Although Mr. Mamet will be the best known of the agency’s clients to use the new service, he is not the only one: two older books by ICM clients that have gone to backlist, “Searching for Bobby Fischer,” by Fred Waitzkin, and “Ghosts of Mississippi,” by Maryanne Vollers, will also be reissued this way.

And Mr. Harris said more would come. “We will pay ever more attention project by project, author by author, as to what our options are,” he said.

If an author self-publishes, what, then, is the role of a literary agency? Mr. Gottlieb of Trident said it made sense for his clients to self-publish through the agency, which charges a standard commission on sales, instead of going directly to Amazon themselves because the agency brought experience in marketing and jacket design. It also has relationships with the digital publishers that give their clients access to plum placement on sites that self-published authors can’t obtain on their own.

Self-publishing services also offer varying levels of editing services, though many writers hire their own editors if they self-publish.

Once a small backwater of vanity presses for authors who could not get contracts with mainstream houses, self-publishing now accounts for more than 235,000 books annually, according to Bowker, a book research firm. Big houses like Penguin and Harlequin have opened their own self-publishing divisions because they see it as a profit center of the future.

Although a vast majority of self-published books will never find much of an audience, a surprising number have become best sellers, especially in genres like romance and science fiction.

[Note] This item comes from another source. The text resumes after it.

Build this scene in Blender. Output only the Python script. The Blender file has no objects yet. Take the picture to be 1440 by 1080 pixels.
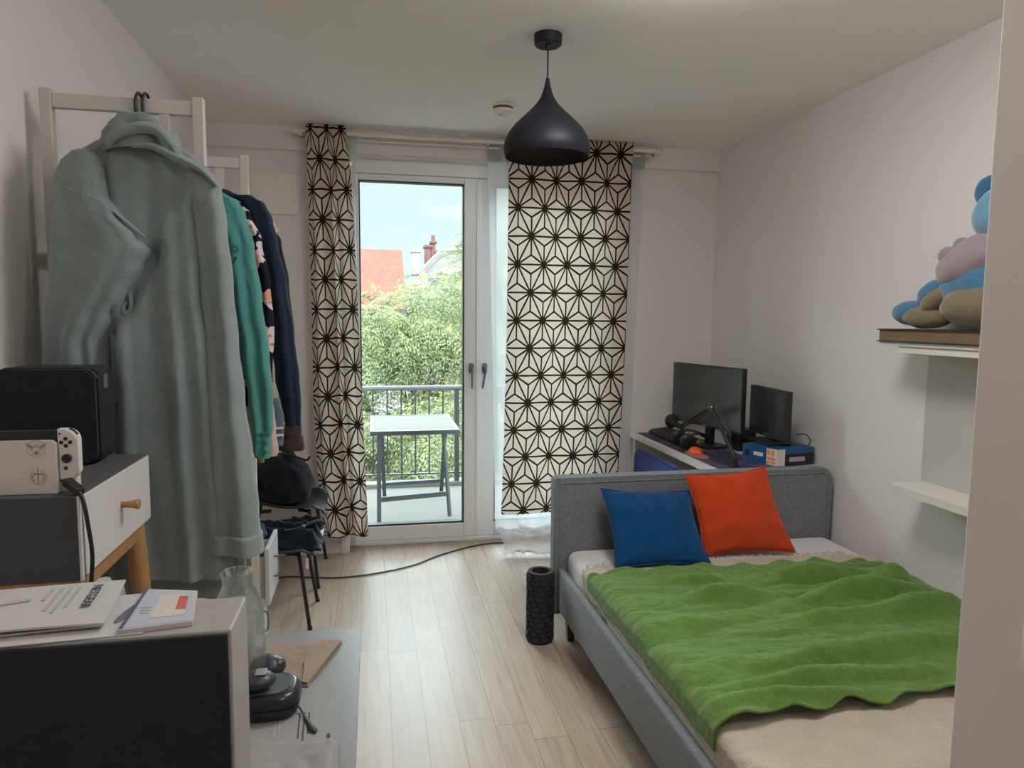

Self-published titles made up roughly one-quarter of the top-selling books on Amazon last year, the company said.

Argo Navis’s standard deal, for example, allows for publication digitally and in paperback by demand, as well as distribution, in return for 30 percent of all sales. (It would not be unusual, however, for a big author using an agent to negotiate better terms.) The deal also comes with basic marketing, like listings in digital catalogs.

“Increasingly, agents and authors tell us they are looking for options, and this model offers them a lot more than one size fits all,” said David Steinberger, chief executive of Perseus Books. With this system, he added, “they make the decisions.”

Most top-flight authors have so far eschewed such deals because they are paid advances that are large enough to compensate for lower royalties. In addition, traditional publishers have experienced editors to whom writers become attached, sometimes for decades. And they still provide support services like marketing and publicity, even if these services are sometimes not to the authors’ liking.

For these reasons, said Peter Turner, a former publishing executive and founder and chief executive of the industry consulting company Ampersand Publishing & Marketing Solutions, he did not think a flood of big names would follow Mr. Mamet, at least not right away. “It puts so much more of the risk on the author and agent,” he said.

Still, with the publishing world transforming rapidly and with more books than ever being sold online, many writers have concluded that they must at least consider self-publishing.

For his part, Mr. Mamet cites horror stories that fellow authors have suffered at the hands of publishing houses. He says he has faith that his new book is good enough to sell big, even without a traditional publisher.

“I am going to promote the hell out of it,” he says gamely, “even though I’ll probably make my own mistakes.”